The five council members who voted against the measure issued a joint statement warning that placing national attention on Houston’s immigration practices would create unsafe situations for both the community and law enforcement, and that the reporting requirements were designed to pressure officers to not make immigration-related inquiries they might otherwise conduct.
“In short, this ordinance will make officers afraid to do their jobs,” the dissenting members—Amy Peck, Willie Davis, Fred Flickinger, Twila Carter, and Mary Nan Huffman—wrote. They also raised concerns that eliminating a defined timeframe for ICE to respond creates confusion for officers and legal exposure for the city.
The Houston Police Officers’ Union came out sharply against the ordinance as well.
In a statement signed by union president Douglas Griffith, the organization said council members were overstepping into police matters the department had already addressed internally under Chief Diaz. The union noted that only around 75 traffic stops last year resulted in someone with an immigration warrant being turned over to ICE, framing council’s focus on that number as misplaced given the city’s $170 million budget deficit and deteriorating infrastructure.
Griffith also warned that without a defined window for ICE to respond, individual officers could face personal liability if someone they are required to release goes on to commit a crime. “The Houston Police Officers’ Union does not agree with any change in policy outside of what Chief Diaz has already done,” Griffith wrote, adding that the union would not support any council member who voted for the ordinance.
Scott Bowen, Republican candidate for Texas House District 129, told Texas Scorecard: “The ordinance passed by the Houston City Council is, in effect, a sanctuary city policy. It hamstrings our police officers’ ability to cooperate with the federal government and remove dangerous illegal aliens from our city. The Legislature must act to ensure compliance with the state’s existing ban on sanctuary cities and that all levels of law enforcement in Texas are required to cooperate with ICE.”
That existing ban is Senate Bill 4, signed into law by Gov. Greg Abbott in 2017. SB 4 requires local government entities and law enforcement officials to comply with federal immigration laws and detainer requests and creates criminal penalties for entities that do not enforce the law.
The law also includes penalties for local governments, including removal from office for elected or appointed officials who do not comply, fines of up to $25,000 per day, and a Class A misdemeanor charge for a sheriff, chief of police, or constable who knowingly fails to comply with ICE detainer requests.
Whether the new Houston ordinance crosses the legal line under SB 4 is already under review. The initial version of the proposal included a provision giving HPD officers discretion on whether to contact ICE at all about administrative warrants, but it was removed by the city attorney’s office over concerns it could violate state law.
Jess Fields, a prominent community leader in the Houston area, called the council vote a “flagrant” violation of state law and invoked the names of two Houston-area girls killed by individuals in the country illegally.

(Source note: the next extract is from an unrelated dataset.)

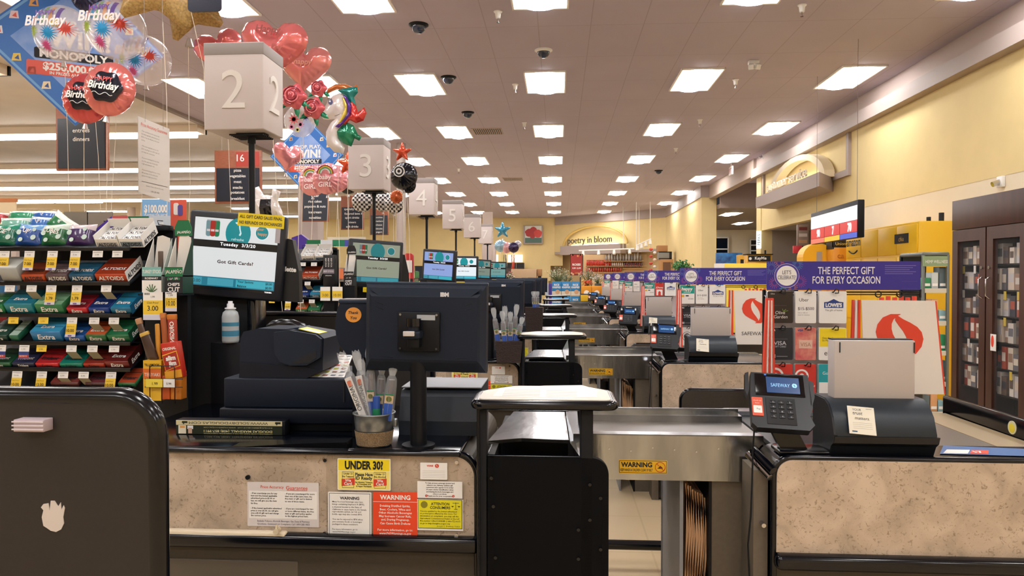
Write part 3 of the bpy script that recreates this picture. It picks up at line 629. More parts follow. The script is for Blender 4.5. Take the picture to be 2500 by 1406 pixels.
# ---- receipt printer on cash drawer
def drawer_and_printer():
    Y = 2.62; z0 = ZT; 
    x0, x1 = PX(533, Y), PX(872, Y); t = thing('cash_drawer', 'x', 'cash drawer', ((x0 + x1) / 2, Y + .1, ZT))
    zt = PZ(925, Y, 700); b = MB(); b.box(x0 + .015, x1 - .02, Y + .02, Y + .4, ZT, ZT + .04, BLKS, .004).box(x0, x1, Y, Y + .42, ZT + .03, ZT + .085, mat('drawer_lower', '#0c1320', .45, spec=.3), .006); part(t, 'base', b)
    b = MB(); b.box(x0 + .012, x1 - .01, Y + .012, Y + .41, ZT + .085, zt, mat('drawer_upper', '#111b2b', .5, spec=.3), .006).box(x1 - .055, x1 - .05, Y + .006, Y + .012, ZT + .11, zt - .008, INK); part(t, 'case', b)
    lane('drawer', t, 'flat dark cash drawer under the receipt printer at checkout {L}', [1], group='cash drawers')
    px0, px1 = PX(575, Y), PX(784, Y); zb = zt; zh = PZ(803, Y, 620)
    p = thing('receipt_printer', 'x', 'receipt printer', ((px0 + px1) / 2, Y + .1, zb)); h = zh - zb
    W = px1 - px0; prof = [(0, 0), (.80, 0), (.985, .16), (.985, .30), (1.0, .80), (.93, .90), (.62, .985), (.22, 1.0), (.05, .93), (.01, .80), (.0, .2)]
    b = MB(); yo = Y + .03
    body = [(px0 + a * W, zb + c * h) for a, c in prof]; b.prism(body, yo, yo + .2, mat('printer_case', '#151e2e', .5, spec=.3, bump=.12, bscale=700), smooth=False)
    b.prism([(px0 + a * W, zb + c * h) for a, c in ((0, 0), (.80, 0), (.985, .16), (.80, .22), (.02, .32))], yo - .006, yo, mat('printer_base', '#121722', .5, spec=.3)); part(p, 'case', b)
    b = MB(); m2 = mat('printer_front', '#182334', .42, spec=.35, bump=.12, bscale=700)
    b.prism([(px0 + a * W, zb + c * h) for a, c in ((.43, .93), (.44, .5), (.50, .34), (.62, .26), (.82, .27), (.97, .42), (.985, .80), (.92, .885), (.62, .97))], yo - .02, yo, m2)
    part(p, 'front_cover', b)
    b = MB(); b.prism([(px0 + a * W, zb + c * h) for a, c in ((.62, .30), (.84, .31), (.93, .42), (.93, .56), (.80, .48))], yo - .0215, yo - .019, INK); part(p, 'paper_slot', b)
    b = MB(); b.prism([(px0 + .52 * W, zb + .985 * h), (px0 + .68 * W, zb + 1.02 * h), (px0 + .70 * W, zb + .99 * h), (px0 + .55 * W, zb + .955 * h)], yo + .02, yo + .14, NAVY2); part(p, 'tear_bar', b)
    b = MB(); M = Matrix.Translation((px0 + .80 * W, yo + .06, zb + .945 * h)) @ Euler((0, R(13), 0)).to_matrix().to_4x4(); b.M = M; b.box(-.035, .045, -.055, .04, .0, .0018, c_('#e8e05a', .5)).box(-.02, .04, -.045, -.005, .0018, .0024, PAPER); part(p, 'yellow_label', b)
    lane('printer', p, 'dark receipt printer with a yellow label on the cash drawer at checkout {L}', [1], group='receipt printers')
drawer_and_printer()
# telephone handset arch behind the printer, its coiled cord and coloured chart
Yh = 2.98; b = MB(); pts = [P(a, c, Yh) for a, c in ((655, 800), (668, 792), (690, 789), (715, 791), (740, 800), (760, 812))]; b.tube(pts, [.014, .018, .02, .02, .018, .012], BLK, n=10)
b.box(pts[0].x - .01, pts[0].x + .04, Yh - .02, Yh + .03, PZ(925, 2.62, 700) - .0, pts[0].z, BLKS, .004) ; b.box(pts[-1].x - .04, pts[-1].x + .01, Yh - .02, Yh + .03, PZ(925, 2.62, 700), pts[-1].z, BLKS, .004)
t = thing('telephone', 'black telephone handset with coiled cord behind the nearest receipt printer', 'telephone', (pts[2].x, Yh, PZ(925, 2.62, 700))); part(t, 'handset', b)
b = MB(); q0 = P(786, 835, 2.95); q1 = P(800, 900, 2.9); cp = []
for i in range(160):
    s_ = i / 159; c = q0.lerp(q1, s_) + Vector((.012 * math.sin(s_ * 3), 0, 0)); a = s_ * 2 * math.pi * 18; cp.append(c + Vector((math.cos(a) * .006, math.sin(a) * .006, 0)))
b.tube(cp, .0018, BLKS, n=5); part(t, 'coiled_cord', b)
b = MB(); q = [P(740, 922, 2.70), P(850, 930, 2.72), P(862, 895, 2.95), P(790, 880, 2.95)]; zt = PZ(925, 2.62, 700)
b.add([(PX(742, 2.66), 2.66, zt + .002), (PX(840, 2.66), 2.66, zt + .002), (PX(856, 2.95) , 2.98, zt + .05), (PX(772, 2.95), 2.98, zt + .05)], [(0, 1, 2, 3)], PAPER)
for i in range(7):
    for j in range(5):
        u = (j + .5) / 5; v = (i + .5) / 7; a = Vector((PX(742, 2.66), 2.66, zt + .0035)).lerp(Vector((PX(840, 2.66), 2.66, zt + .0035)), u); c = Vector((PX(772, 2.95), 2.98, zt + .0515)).lerp(Vector((PX(856, 2.95), 2.98, zt + .0515)), u); p = a.lerp(c, v)
        k = c_(['#c8452a', '#7a7f86', '#c9c832', '#a8acb0', '#9a6c5a'][(i * 3 + j * 2) % 5], .6); b.add([p + Vector((-.009, -.008, -.0012)), p + Vector((.009, -.008, -.0012)), p + Vector((.009, .008, .0013)), p + Vector((-.009, .008, .0013))], [(0, 1, 2, 3)], k)
solo('produce_code_chart', b, 'laminated chart of small coloured pictures lying behind the nearest receipt printer', 'chart')
# water jug like bottle under the display
Y = 3.24; c = P(563, 838, Y); b = MB(); h = c.z - .0; zt = P(563, 770, Y).z
t = thing('spray_bottle', 'translucent plastic bottle with white cap behind the nearest cash drawer', 'bottle', (c.x, Y, P(563, 836, Y).z)); zb = P(563, 836, Y).z; zn = P(563, 762, Y).z; zc = P(563, 735, Y).z
b.lathe([(.0, zb), (.034, zb), (.037, zb + .01), (.037, zn - .02), (.032, zn), (.014, zn + .016), (.014, zn + .02)], (c.x, Y, 0), mat('milky_plastic', '#cfd8de', .35, alpha=.75), n=24); part(t, 'bottle_body', b)
part(t, 'cap', MB().lathe([(.024, zn + .014), (.024, zn + .02), (.015, zn + .022), (.015, zc - .012), (.010, zc - .01), (.010, zc), (0, zc)], (c.x, Y, 0), c_('#e6e6ea', .4), n=16))
part(t, 'blue_label', MB().lathe([(.0376, zb + .03), (.0376, zb + .055)], (c.x, Y, 0), c_('#3f87a8', .5), n=20).lathe([(.0376, zb + .075), (.0376, zb + .092)], (c.x, Y, 0), c_('#3f87a8', .5), n=20))
zs = zb; b = MB(); b.box(c.x - .09, c.x + .08, Y - .01, Y + .07, .0, zs, BLKS, .004); solo('bottle_ledge', b, 'narrow black ledge carrying the plastic bottle behind the nearest register', 'ledge')
# divider bar
Y = 2.56; x0, x1 = PX(426, Y), PX(694, Y); zt = PZ(984, Y, 560); t = thing('checkout_divider', 'black and cream printed checkout divider bar lying on the nearest counter', 'divider bar', ((x0 + x1) / 2, Y, ZT))
zf = ZT + .052; b = MB(); b.box(x0, x1, Y, Y + .05, ZT, zf, BLKS, .003); part(t, 'bar', b)
b = MB(); g = c_('#1c2414', .5); b.box(x0 + .003, x1 - .01, Y - .0012, Y, ZT + .002, ZT + .034, g); b.box(x0 + .003, x1 - .01, Y - .0012, Y, ZT + .034, zf - .001, c_('#d9cda0', .5))
rt, up = (-1, 0, 0), (0, 0, -1); cx = (x0 + x1) / 2; yy = Y - .0018
def T180(mb, s_, x, z, h, m, **k): mb.text(s_, (x, yy, z), h, m, right=(-1, 0, 0), up=(0, 0, -1), **k)
T180(b, 'WWW.SOLDBYDOUGLAS.COM', cx - .005, ZT + .0425, .0085, g, w=.29); T180(b, 'DOUGLAS MARSHALL (408) 857-9911', cx + .03, ZT + .0145, .0075, c_('#e8e0a8', .5), w=.25, bold=.01)
T180(b, 'LOOKING FOR A HOME? PLEASE CALL FOR A CONFIDENTIAL CONSULTATION', cx + .03, ZT + .005, .004, c_('#cfc890', .5), w=.25, res=1); T180(b, 'DOUGLAS@SERENOGROUP.COM   WWW.SOLDBYDOUGLAS.COM', cx + .03, ZT + .027, .004, c_('#cfc890', .5), w=.25, res=1)
b.box(x0 + .012, x0 + .04, Y - .002, Y - .0012, ZT + .003, ZT + .033, c_('#e6dfc6', .5)); T180(b, '10', x0 + .026, ZT + .014, .013, g, bold=.03); b.box(x0 + .018, x0 + .036, Y - .0024, Y - .002, ZT + .024, ZT + .031, c_('#e0a050', .5))
b.box(x0 + .048, x0 + .062, Y - .002, Y - .0012, ZT + .004, ZT + .024, c_('#c9a58c', .6)); b.box(x0 + .045, x0 + .066, Y - .0018, Y - .0012, ZT + .02, ZT + .032, c_('#e8e8e8', .6))
for xx in (x0 + .025, x1 - .035): b.box(xx, xx + .02, Y - .0018, Y - .0012, ZT + .041, ZT + .048, g); b.box(xx + .004, xx + .008, Y - .0018, Y - .0012, ZT + .037, ZT + .041, g)
part(t, 'printed_face', b)
# black wedge tray at the counter's edge
b = MB(); z = ZT + .001; b.prism([(PX(560, 2.37), z), (PX(845, 2.37), z), (PX(845, 2.37), z + .022), (PX(735, 2.37), z + .016)], 2.37, 2.44, mat('dark_tray', '#06070c', .25)); solo('counter_wedge', b, 'low black wedge lying along the front edge of the nearest cashier counter', 'wedge')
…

Twelve-year-old Jocelyn Nungaray was murdered in 2024 by two Venezuelan nationals who had entered the country illegally and were released by Border Patrol. Seven-year-old Ivory Smith was killed in a December 2024 car accident in northeast Harris County, allegedly struck by a drunk driver who was a Venezuelan national in the country illegally, had a prior criminal record, and had been released from a county jail that refuses to cooperate with ICE.
“Mayor John Whitmire beat Sheila Jackson Lee promising to be tough on crime and for him to now tie the hands of Houston Police and go against the wishes of officers themselves is nothing less than a complete betrayal,” Fields told Texas Scorecard.
Fields also argued the state needs to escalate its response. “The illusion of local control for many years prevented Texas from cracking down on these leftist city officials but they are political subdivisions of the state and must obey state law. Sanctuary cities are illegal in Texas.”